Quicksilver Resources Inc. reported third quarter 2009 net income of $700,000 compared to the 2008 third quarter’s net loss of $3.8 million.

Excluding certain items, the Fort Worth-based natural gas and oil exploration and production company posted earnings of 25 cents per share, beating analysts’ expectations, while increasing production by 12 percent to 311 million cubic feet of natural gas per day, according to the Nov. 9 results. Of the total 28.6 billion cubic feet of production, natural gas made up about 71 percent, while natural gas liquids and crude oil comprised the remaining 27 percent and 2 percent, respectively.

Despite the production increase, commodity prices remain weaker than the highs of 2008.

Natural gas, natural gas liquids and crude oil sales were $198.3 million in third quarter 2009, down about $20 million from the prior-year quarter. The company reported a 19 percent decrease in the average realized price per thousand cubic feet of natural gas equivalent after hedges.

Quicksilver Resources drilled 32 wells in the Fort Worth Basin, with five rigs running and three rigs dedicated to its Lake Arlington and Alliance projects in Tarrant County. Elsewhere, the company drilled four wells in the Horseshoe Canyon project in Canada, another three remaining to be drilled in 2009, with participation in a total of 145 wells during the year, according to the results.

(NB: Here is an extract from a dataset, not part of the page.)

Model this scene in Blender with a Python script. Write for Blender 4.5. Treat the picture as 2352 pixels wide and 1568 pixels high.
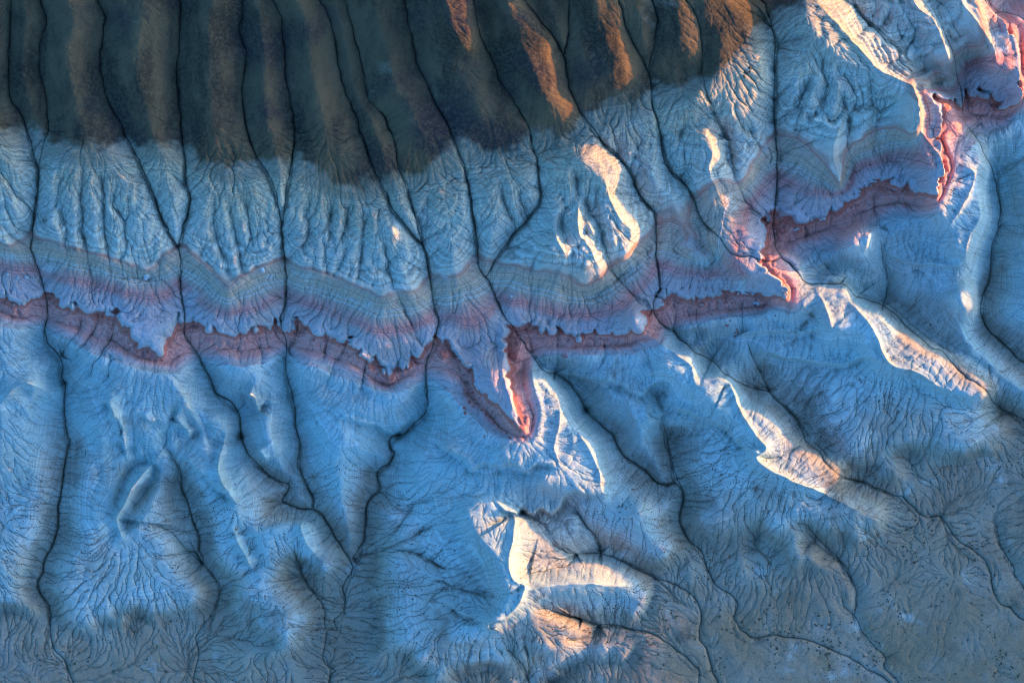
import bpy, bmesh, math, random, time
import numpy as np
from mathutils import Vector, Matrix

scene = bpy.context.scene
for _o in list(bpy.data.objects): bpy.data.objects.remove(_o, do_unlink=True)

# ---- camera: looking straight down from high above the slope ----
cam_data = bpy.data.cameras.new('camera'); camera = bpy.data.objects.new('camera', cam_data)
scene.collection.objects.link(camera); scene.camera = camera
cam_data.lens = 180; cam_data.sensor_width = 36; cam_data.clip_start = 10; cam_data.clip_end = 30000
camera.location = (0, 0, 1514.0); camera.rotation_euler = (0, 0, 0)

# ---- dusk sky and the last low sun ----
SUN_EL, SUN_TURN = math.radians(6.0), math.radians(18.0)   # height of the sun; turned from the picture's right towards its top
world = bpy.data.worlds.new('World'); scene.world = world; world.use_nodes = True
_nt = world.node_tree; _bg = _nt.nodes['Background']
_sky = _nt.nodes.new('ShaderNodeTexSky'); _sky.sky_type = 'NISHITA'; _sky.sun_disc = False
_sky.sun_elevation = SUN_EL; _sky.sun_rotation = math.pi / 2 - SUN_TURN
_sky.air_density = 1.0; _sky.dust_density = 4.0; _sky.ozone_density = 5.6; _sky.altitude = 300
_nt.links.new(_sky.outputs[0], _bg.inputs[0]); _bg.inputs[1].default_value = 0.15
sun_data = bpy.data.lights.new('sun', 'SUN'); sun = bpy.data.objects.new('sun', sun_data); scene.collection.objects.link(sun)
sun_data.energy = 1.3; sun_data.angle = math.radians(1.0); sun_data.color = (1.0, 0.43, 0.08)
sun.rotation_euler = Vector((math.cos(SUN_EL) * math.cos(SUN_TURN), math.cos(SUN_EL) * math.sin(SUN_TURN), math.sin(SUN_EL))).to_track_quat('Z', 'Y').to_euler()
sun.location = (200, 60, 120)
vs_ = scene.view_settings
vs_.view_transform = 'Standard'; vs_.look = 'None'; vs_.gamma = 1.0; vs_.exposure = 3.15; vs_.use_curve_mapping = False
scene.cycles.max_bounces = 6; scene.cycles.diffuse_bounces = 3; scene.cycles.use_denoising = True
scene.cycles.pixel_filter_type = 'BLACKMAN_HARRIS'; scene.cycles.filter_width = 1.1

T0 = time.time()
# ---- survey: lines measured on the landscape, in tiles of 900 x 600 units (2352 steps across) ----
TILE = {'A': (0, 0), 'B': (800, 0), 'C': (1600, 0), 'D': (0, 530), 'E': (800, 530), 'F': (1600, 530),
        'G': (0, 1067), 'H': (800, 1067), 'I': (1600, 1067)}
KT = 900.0 / 2352.0

def T(*segs):
    """'A', (x, y), (x, y), 'D', (x, y) ... -> array of survey points"""
    out = []; off = (0, 0)
    for s in segs:
        if isinstance(s, str):
            off = TILE[s]
        else:
            out.append((off[0] + s[0] * KT, off[1] + s[1] * KT))
    return np.array(out, float)

# main gullies: (size 0..1, line from head to mouth)
GULLIES = [
 (1.0, T('A',(150,-200),(140,0),(118,240),(108,420),(112,650),(170,740),(215,850),(262,1040),(280,1130),(255,1290),(235,1400),
    'D',(240,0),(225,110),(212,180),(235,290),(270,400),(295,520),(300,630),(275,700),(285,800),(345,860),(378,950),(375,1020),(395,1100),(385,1200),(400,1330),(408,1420),
    'G',(415,20),(395,130),(370,330),(345,430),(345,560),(310,700),(255,800),(245,880),(205,940),(225,1010),(285,1100),(295,1250),(320,1370),(380,1440),(430,1568),(470,1750))),
 (.7, T('A',(310,-200),(320,0),(325,80),(357,180),(320,270),(302,390),(300,480),(325,600),(345,700),(345,850),(320,940),(290,1050),(280,1130))),
 (1.0, T('A',(640,-200),(665,0),(690,90),(718,150),(700,300),(680,420),(690,520),(720,650),(790,780),(850,910),(930,1070),(990,1220),(1040,1370),(1090,1470),
    'D',(1085,100),(1140,185),(1165,300),(1155,420),(1165,560),(1180,640),(1180,740),(1220,820),(1265,890),(1300,970),(1340,1050),(1360,1120),(1430,1160),(1480,1200),(1515,1280),(1515,1370),(1520,1420),
    'G',(1530,0),(1560,100),(1640,180),(1680,230),(1760,285),(1830,300),(1825,350),(1790,410),(1840,445),(1930,470),(2020,480),(2080,560),(2150,680),(2225,800),(2235,860),(2180,960),(2195,1050),(2170,1130),(2120,1190),(2140,1240),(2080,1245),(2065,1330),(2050,1430),(2090,1480),(2130,1510),(2090,1568),(2080,1750))),
 (1.0, T('A',(1200,-200),(1195,0),(1190,200),(1180,330),(1158,470),(1165,620),(1180,760),(1190,870),(1210,1020),(1215,1180),(1235,1270),(1215,1370),(1175,1480),'D',(1150,190))),
 (.9, T('A',(1585,-200),(1580,0),(1580,140),(1558,210),(1575,290),(1600,360),(1590,470),(1570,620),(1595,800),(1640,970),(1720,1110),(1770,1220),(1790,1340),(1810,1440),
    'D',(1810,100),(1825,300),(1835,430),(1820,560),(1800,610),(1785,650),(1810,740),(1825,850),(1815,980),(1835,1070),(1860,1160),(1870,1230),(1870,1330),(1885,1390),(1905,1450),(1885,1568),
    'G',(1885,200),(1935,290),(1985,400),(1990,460))),
 (.9, T('A',(1700,-200),(1750,0),(1800,100),(1830,200),(1838,400),(1850,570),(1885,730),(1898,880),(1880,1050),(1845,1220),(1830,1320),(1810,1440))),
 (1.0, T('A',(1980,-200),(2045,0),(2110,120),(2155,280),(2180,460),(2210,580),(2260,700),(2310,840),'B',(240,900),(285,1040),(330,1150),(385,1250),(420,1340),(490,1430),(560,1520),
    'E',(615,190),(640,290),(655,390),(670,480),(680,580),(710,640),(690,760),(670,830),(640,900),(625,980),(630,1100),(630,1230),(560,1310),(480,1380),(400,1410),(390,1480),
    'H',(420,100),(390,170),(325,210),(305,260),(330,330),(270,390),(240,450),(235,550),(215,680),(150,790))),
 (.7, T('B',(80,-200),(120,0),(150,110),(185,260),(215,350),(240,480),(275,660),(365,750),(390,830),(440,930),(460,1090),(515,1190),(530,1270),(570,1400),(590,1500),'E',(615,190))),
 (1.0, T('B',(490,-200),(500,0),(520,150),(550,290),(580,450),(620,520),(660,600),(700,700),(760,800),(820,930),(870,1060),(895,1170),(915,1260),(930,1390),
    'E',(940,50),(950,120),(960,230),(960,310),(1010,390),(1050,460),(1080,540),(1120,620),(1185,710),(1240,780),(1290,860),(1340,930),(1390,985),(1480,1010),(1540,1060),(1610,1150),(1640,1220),(1700,1290),(1800,1370),
    'H',(1830,0),(1880,110),(1960,165),(2040,220),(2080,280),(2150,315),(2230,305),(2280,360),(2270,440),(2250,520),(2280,610),
    'I',(240,680),(300,730),(330,820),(380,930),(450,990),(520,1040),(540,1090),(515,1170),(560,1240),(640,1295),(760,1280),(900,1295),(1040,1330),(1180,1390),(1290,1440),(1360,1490),(1500,1568),(1650,1750))),
 (.8, T('B',(880,-200),(920,0),(945,100),(965,220),(1010,340),(1060,440),(1110,560),(1170,640),(1220,720),(1265,800),(1290,860),(1310,960),(1335,1050),(1345,1150),(1355,1280),(1270,1410),
    'E',(1180,120),(1100,230),(1040,330),(1010,390))),
 (1.0, T('B',(1100,-200),(1215,0),(1290,100),(1360,190),(1440,290),(1500,390),(1520,500),(1555,640),(1610,740),(1680,830),(1760,950),(1870,1040),(1920,1120),(1960,1210),(2000,1270),(2060,1340),
    'E',(2085,0),(2090,150),(2095,260),(2120,400),(2115,470),(2080,540),(2085,620),(2150,700),(2220,740),(2270,800),
    'F',(190,800),(250,860),(340,900),(400,950),(440,1000),(560,1060),(640,1095),(720,1110),(770,1160),(850,1230),(920,1310),(960,1400),
    'I',(960,20),(1050,90),(1090,170),(1160,230),(1230,265),(1340,295),(1430,330),(1530,375),(1590,385),(1660,450),(1750,520),(1830,510),(1890,580),(1940,660),(2050,730),(2130,800),(2160,880),(2180,980),(2210,1060),(2290,1100),(2352,1160),(2600,1300))),
 (.8, T('B',(1535,-200),(1530,0),(1528,250),(1505,380))),
 (1.0, T('B',(1760,-200),(1820,0),(1860,110),(1890,220),(1940,320),(2000,420),(2030,480),(2050,580),(2060,700),(2110,850),(2115,930),
    'C',(70,1080),(130,1130),(200,1210),(240,1290),(280,1390),(350,1480),'F',(330,70),(400,140),(450,210),(520,255),(600,262),(680,285),(740,285),(790,260))),
 (.8, T('B',(1960,-200),(2030,0),(2085,140),(2065,330),(2030,470))),
 (.7, T('C',(60,-200),(140,0),(215,110),(255,220),(275,380),(280,480),(300,590),(340,690))),
 (1.0, T('C',(560,-200),(640,0),(680,80),(715,180),(740,300),(735,420),(740,560),(745,700),(755,850),(765,1000),(770,1120),(765,1230),(755,1320),(750,1420),
    'F',(755,130),(770,210),(790,260),(850,310),(900,370),(960,425),(1040,430),(1130,430),(1185,425),(1220,450),(1280,510),(1350,520),(1450,560),(1540,620),(1600,690),(1690,760),(1760,830),(1830,850),(1880,920),(1950,1000),(2050,1065),(2110,1110),(2160,1170),(2240,1230),(2352,1285),(2600,1400))),
 (.6, T('C',(360,-200),(440,0),(540,90),(640,140),(710,200))),
 (.7, T('C',(1040,-200),(1160,0),(1240,70),(1300,150),(1400,240),(1430,290),(1510,340),(1525,420),(1600,480))),
 (.7, T('C',(1690,20),(1760,150),(1830,290),(1880,400),(1910,500),(1940,600),(1945,690),(1950,770))),
 (1.0, T('C',(1640,580),(1720,615),(1800,660),(1870,700),(1950,780),(2000,850),(2050,920),(2080,1000),(2150,1060),(2190,1160),(2210,1270),(2220,1340),(2200,1450),
    'F',(2220,50),(2180,140),(2160,230),(2160,330),(2140,430),(2100,520),(2095,620),(2140,700),(2200,770),(2280,840),(2352,910),(2600,1100))),
 (.6, T('C',(2040,-60),(2090,60),(2140,100),(2200,90),(2290,130),(2352,180),(2600,300))),
 (1.0, T('H',(1235,468),(1300,520),(1350,570),(1400,640),(1460,700),(1540,745),(1640,750),(1740,755),(1830,775),(1930,825),(2010,870),(2100,915),
    'I',(100,940),(200,990),(270,1050),(300,1120),(295,1230),(290,1310),(330,1360),(360,1440),(380,1520),(410,1568),(450,1750))),
 (.6, T('H',(1540,390),(1600,490),(1650,570),(1720,650),(1745,750))),
 (.6, T('H',(1190,870),(1290,870),(1400,845),(1500,830),(1550,810),(1590,755))),
 (.8, T('H',(1430,1000),(1520,1100),(1620,1170),(1700,1205),(1830,1210),(1950,1240),(2080,1270),'I',(100,1340),(180,1400),(250,1460),(290,1510),(290,1568),(300,1700))),
 (.5, T('H',(1290,1110),(1400,1100),(1500,1140),(1620,1170))),
 (.5, T('H',(1480,1310),(1580,1300),(1690,1290),(1740,1212))),
 (.6, T('H',(1100,1330),(1190,1400),(1250,1480),(1280,1568),(1290,1700))),
 (.5, T('H',(1265,1300),(1280,1420),(1285,1520))),
 (.8, T('D',(1035,1250),(1040,1350),(1060,1430),'G',(1055,90),(1100,140),(1130,190),(1140,260),(1135,320),(1180,440),(1215,560),(1250,640),(1260,740),(1290,830),(1340,890),(1380,970),(1370,1060),(1330,1140),(1260,1240),(1230,1300),(1245,1380),(1230,1470),(1215,1568),(1200,1750))),
 (.5, T('G',(880,520),(960,560),(1080,620),(1160,720),(1230,780),(1275,815))),
 (.7, T('G',(1890,640),(1870,720),(1895,820),(1920,900),(1955,970),(2010,1030),(2060,1110),(2065,1240))),
 (.6, T('F',(1420,60),(1440,200),(1490,400),(1480,520),(1460,562))),
 (.6, T('F',(570,740),(620,880),(680,990),(735,1112))),
 (.5, T('H',(760,545),(640,580),(540,650),(430,690),(340,730),(240,760),(160,790))),
 (.5, T('H',(600,370),(520,480),(420,620),(350,690))),
 (.5, T('H',(820,880),(700,820),(560,740),(430,735),(330,740))),
 (.7, T('E',(2130,1230),(2150,1330),(2180,1450),'H',(2190,130),(2210,300))),
 (.7, T('F',(70,1250),(60,1400),(90,1500),'I',(110,130),(130,230),(185,350))),
 (.5, T('I',(2120,420),(2190,510),(2210,620),(2240,730),(2300,820),(2352,940),(2600,1200))),
 (.5, T('I',(820,430),(890,540),(980,570),(1050,660),(1170,770),(1210,840),(1270,920),(1300,1020),(1290,1160))),
 (.5, T('I',(1180,880),(1205,1000),(1215,1080),(1290,1160),(1350,1270),(1420,1350),(1490,1420),(1480,1480),(1560,1568),(1640,1700))),
 (.55, T('D',(640,520),(630,580),(580,560 ),(525,540)) if False else T('D',(525,560),(520,660),(500,720),(450,790),(400,830),(378,880))),
 (.55, T('D',(635,570),(620,680),(570,770),(500,850),(490,880))),
 (.55, T('D',(760,640),(730,700),(705,780),(650,870),(600,930),(570,1000))),
 (.45, T('D',(700,850),(700,930),(690,1020))),
 (.5, T('D',(1615,710),(1640,800),(1670,880),(1665,960))),
 (.5, T('D',(1890,660),(1890,750),(1850,850))),
 (.5, T('D',(2110,730),(2080,830),(2060,900))),
 (.5, T('D',(2230,770),(2180,860),(2130,920))),
 (.5, T('E',(125,790),(95,860),(30,960),(0,1050))),
 (.5, T('E',(260,880),(240,960),(215,1050),(225,1110))),
 (.5, T('E',(1475,700),(1465,800),(1470,920),(1450,1000))),
 (.4, T('E',(1750,740),(1770,850),(1750,920))),
 (.4, T('E',(1250,670),(1290,790),(1300,860))),
 (.45, T('E',(2200,500),(2220,620),(2210,720))),
 (.45, T('F',(110,510),(130,600),(125,680))),
 (.45, T('F',(215,520),(210,620),(270,760))),
 (.45, T('F',(270,530),(262,650),(290,760))),
 (.45, T('F',(545,510),(555,640),(560,730))),
 (.45, T('C',(955,1420),(965,1500),'F',(950,60),(960,130))),
 (.5, T('C',(1380,1170),(1385,1290),(1400,1390),'F',(1420,60))),
 (.4, T('F',(1130,350),(1060,280),(1130,330),(1170,410)) if False else T('F',(1060,280),(1110,350),(1170,415))),
 (.5, T('E',(1730,200),(1800,340),(1890,440),(1990,550),(2060,600))),
 (.4, T('C',(1130,1480-900),(1195,700),(1200,900),(1200,1020))),
 (.45, T('C',(540,760),(600,880),(700,1020))),
 (.45, T('C',(430,900),(450,1050),(520,1200),(590,1330),(640,1390),(700,1400))),
 (.45, T('C',(940,760),(880,900),(800,990),(775,1020))),
 (.4, T('C',(330,690),(400,800),(430,900))),
 (.4, T('E',(430,440),(480,560),(550,700),(570,750))),
]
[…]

“For the nine months ended Sept. 30, Quicksilver generated record cash flow through operating activities, reduced unit production costs nearly 30 percent, and is on pace for a record production year,” said Glenn Darden, president and CEO, in a statement. “All of this has been accomplished while limiting capital expenditures below cash inflows.”

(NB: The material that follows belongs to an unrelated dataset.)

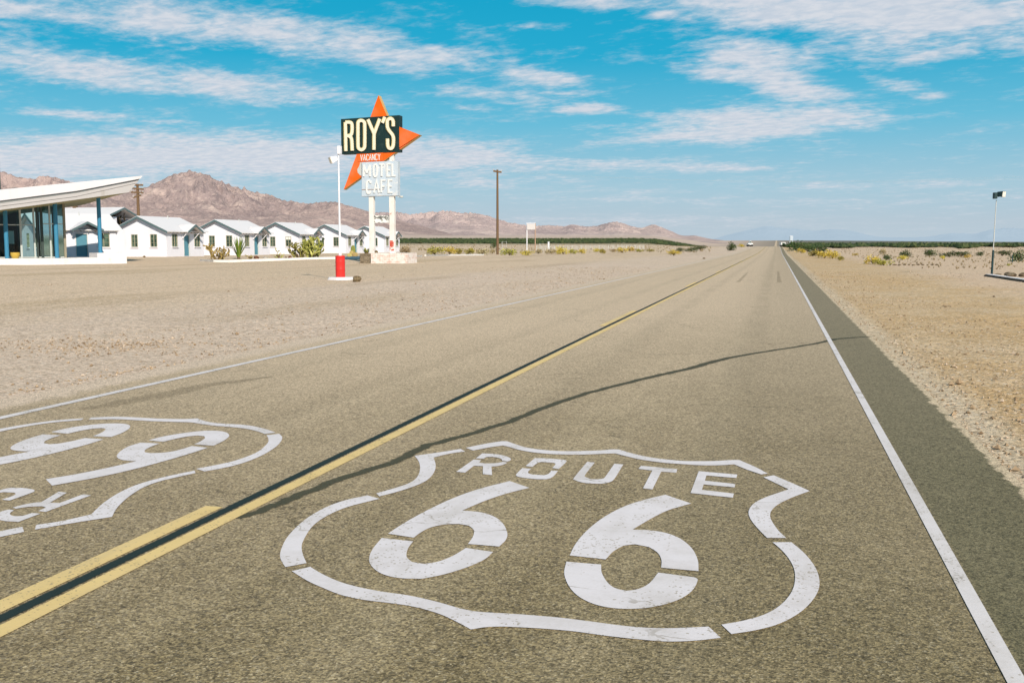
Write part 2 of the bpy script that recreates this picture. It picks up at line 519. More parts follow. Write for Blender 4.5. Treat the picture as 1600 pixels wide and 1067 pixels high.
def alpha_strip_mat(name, col, lo=.40, hi=.58, strength=1.0, scale=22):
    """thin sealant or rubber: noise holes show the road below, thinner towards the edges (uv x = across)"""
    m, nt, b = newmat(name)
    v = pos(nt)
    uv = N(nt, 'ShaderNodeUVMap').outputs[0]
    sp = N(nt, 'ShaderNodeSeparateXYZ'); L(nt, uv, sp.inputs[0])
    edge = math_(nt, 'ABSOLUTE', math_(nt, 'SUBTRACT', math_(nt, 'MULTIPLY', sp.outputs[0], 2.0), 1.0))
    core = mrange(nt, edge, .95, .25)
    n1 = noise(nt, v, scale, 5, .7)
    a = mrange(nt, math_(nt, 'ADD', math_(nt, 'MULTIPLY', core, .5), math_(nt, 'MULTIPLY', n1, .5)), lo, hi, 0.0, strength)
    L(nt, a, b.inputs['Alpha'])
    c = mixc(nt, noise(nt, v, 70, 3), col, tuple(min(1, x * 1.8) for x in col))
    L(nt, c, b.inputs['Base Color'])
    b.inputs['Roughness'].default_value = .8
    return m


M['road'] = road_mat()
M['paint'] = paint_mat('white_road_paint', (.79, .755, .80), .665)
M['linepaint'] = paint_mat('white_line_paint', (.76, .725, .75), .60, crack=False)
M['yellow'] = paint_mat('yellow_line_paint', (.80, .60, .27), .60, (.46, .34, .14), crack=False)
M['tar'] = alpha_strip_mat('black_tar_strip', (.014, .026, .025), .24, .56, .92, 34)
M['seam'] = alpha_strip_mat('tar_crack_sealant', (.055, .056, .036), .46, .76, .78, 26)
M['skid'] = alpha_strip_mat('rubber_stain', (.10, .085, .05), .45, .9, .26, 5)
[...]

ANGA comments on energy outlook

America’s Natural Gas Alliance issued a statement in support of the International Energy Agency’s World Energy Outlook, which stated that the world’s remaining natural gas reserves “are easily large enough to cover any conceivable rate of demand increased through to 2030 and  well beyond,” according to the Nov. 10 report.

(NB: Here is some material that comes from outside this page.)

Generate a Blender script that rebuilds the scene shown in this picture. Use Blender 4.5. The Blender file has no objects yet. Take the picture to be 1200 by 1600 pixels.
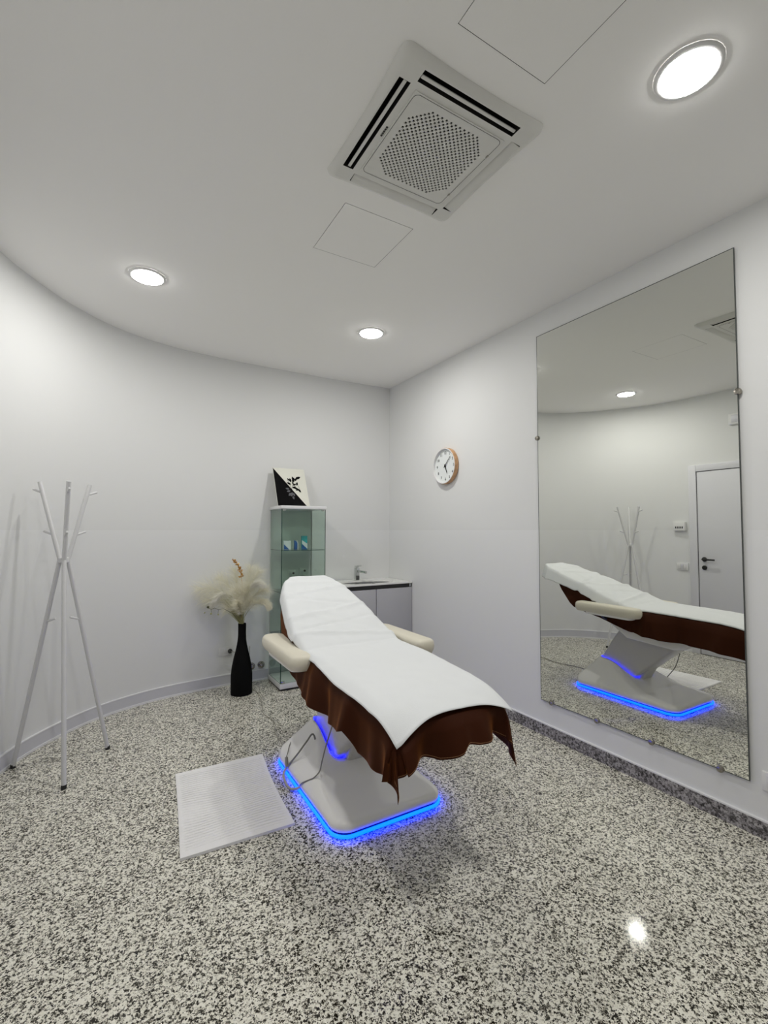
import bpy, bmesh, math, random
from mathutils import Vector, Matrix, noise
random.seed(7)
S = bpy.context.scene
C = S.collection
PI = math.pi

# ---------------------------------------------------------------- camera
cam_d = bpy.data.cameras.new('camera'); cam = bpy.data.objects.new('camera', cam_d); C.objects.link(cam)
cam_d.sensor_fit = 'VERTICAL'; cam_d.sensor_height = 24.0; cam_d.sensor_width = 18.0
cam_d.lens = 24.0*730/1600; cam_d.clip_start = 0.02
cam.location = (0, 0, 1.41)
cam.rotation_euler = (math.radians(90+2.25), 0, -math.radians(30.33))
S.camera = cam

# ---------------------------------------------------------------- world, exposure
wd = bpy.data.worlds.new('world'); S.world = wd; wd.use_nodes = True
wd.node_tree.nodes['Background'].inputs[0].default_value = (0.0, 0.0, 0.0, 1)
wd.node_tree.nodes['Background'].inputs[1].default_value = 0.0
S.view_settings.view_transform = 'Standard'; S.view_settings.look = 'None'
S.view_settings.gamma = 1; S.view_settings.exposure = 1.58
S.view_settings.use_curve_mapping = False
LAMP = 16.0          # radiance of the downlight discs
LED = 4.0
SPOT = 2.75           # watts of the small led module in each downlight            # blue strip under the treatment bed

CH = 2.965           # ceiling height
WX = 2.615           # right wall
PY = -1.6            # wall behind the camera

# ---------------------------------------------------------------- materials
def nt(name):
    m = bpy.data.materials.new(name); m.use_nodes = True
    return m, m.node_tree.nodes, m.node_tree.links, m.node_tree.nodes['Principled BSDF']
def mat(name, col, rough=.5, metal=0.0, bump=0.0, bscale=200, spec=None, coat=0, sheen=0, emis=None, estr=0, var=0.0, vscale=6):
    m, N, L, b = nt(name)
    b.inputs['Base Color'].default_value = (*col, 1)
    b.inputs['Roughness'].default_value = rough; b.inputs['Metallic'].default_value = metal
    if spec is not None: b.inputs['Specular IOR Level'].default_value = spec
    if coat: b.inputs['Coat Weight'].default_value = coat; b.inputs['Coat Roughness'].default_value = .08
    if sheen:
        b.inputs['Sheen Weight'].default_value = sheen; b.inputs['Sheen Roughness'].default_value = .35
    if emis: b.inputs['Emission Color'].default_value = (*emis, 1); b.inputs['Emission Strength'].default_value = estr
    tc = N.new('ShaderNodeTexCoord')
    if bump:
        n = N.new('ShaderNodeTexNoise'); n.inputs['Scale'].default_value = bscale; n.inputs['Detail'].default_value = 4
        bp = N.new('ShaderNodeBump'); bp.inputs['Strength'].default_value = bump; bp.inputs['Distance'].default_value = .002
        L.new(tc.outputs['Object'], n.inputs['Vector']); L.new(n.outputs['Fac'], bp.inputs['Height']); L.new(bp.outputs['Normal'], b.inputs['Normal'])
    if var:
        n = N.new('ShaderNodeTexNoise'); n.inputs['Scale'].default_value = vscale; n.inputs['Detail'].default_value = 5
        r = N.new('ShaderNodeValToRGB')
        r.color_ramp.elements[0].position = .3; r.color_ramp.elements[1].position = .7
        r.color_ramp.elements[0].color = (*[c*(1-var) for c in col], 1); r.color_ramp.elements[1].color = (*[min(1, c*(1+var)) for c in col], 1)
        L.new(tc.outputs['Object'], n.inputs['Vector']); L.new(n.outputs['Fac'], r.inputs['Fac']); L.new(r.outputs['Color'], b.inputs['Base Color'])
    return m

def wall_mat():
    # matt paint above 1.41 m, washable satin enamel below, as two coats with a visible joint
    m, N, L, b = nt('painted plaster')
    g = N.new('ShaderNodeNewGeometry'); sp = N.new('ShaderNodeSeparateXYZ'); L.new(g.outputs['Position'], sp.inputs[0])
    c = N.new('ShaderNodeMath'); c.operation = 'GREATER_THAN'; c.inputs[1].default_value = 1.411; L.new(sp.outputs['Z'], c.inputs[0])
    mx = N.new('ShaderNodeMix'); mx.data_type = 'RGBA'
    mx.inputs[6].default_value = (.81, .815, .81, 1); mx.inputs[7].default_value = (.775, .78, .77, 1)
    L.new(c.outputs[0], mx.inputs[0]); L.new(mx.outputs[2], b.inputs['Base Color'])
    mr = N.new('ShaderNodeMix'); mr.data_type = 'FLOAT'; mr.inputs[2].default_value = .32; mr.inputs[3].default_value = .75
    L.new(c.outputs[0], mr.inputs[0]); L.new(mr.outputs[0], b.inputs['Roughness'])
    n = N.new('ShaderNodeTexNoise'); n.inputs['Scale'].default_value = 130; n.inputs['Detail'].default_value = 3
    L.new(g.outputs['Position'], n.inputs['Vector'])
    bp = N.new('ShaderNodeBump'); bp.inputs['Strength'].default_value = .12; bp.inputs['Distance'].default_value = .002
    L.new(n.outputs['Fac'], bp.inputs['Height']); L.new(bp.outputs['Normal'], b.inputs['Normal'])
    return m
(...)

The agency, based in Paris, projects that natural gas demand will increase 42 percent from 2007 to 2030, and adds that 45 percent of the long-term global recoverable base is unconventional gas. While the report said that unconventional gas resources in the United States and Canada have transformed the gas market, it did not necessarily say this was a good thing for producers, adding that the North American boom combined with a demand recession will contribute to a gas supply glut over the next few years.

Still, ANGA Chairman David Trice said he saw the demand hike over time as more proof natural gas will play a part in expected carbon-reduction goals.

“America’s Natural Gas Alliance wholeheartedly agrees with the World Energy Outlook’s assessment that natural gas is abundant in North America and new supplies have significantly transformed the gas-market outlook,” Trice said in the statement. “It also echoes our sentiment that America must change its energy course today. This is not only an urgent issue domestically, but internationally, and America can significantly reduce her carbon emissions now by increasing the use of clean, abundant, American natural gas.”

ANGA was created by 28 of the nation’s independent natural gas exploration and production companies that produce about 9 trillion cubic feet of gas per year and comprise more than 40 percent of total U.S. gas supply, according to the group’s Web site.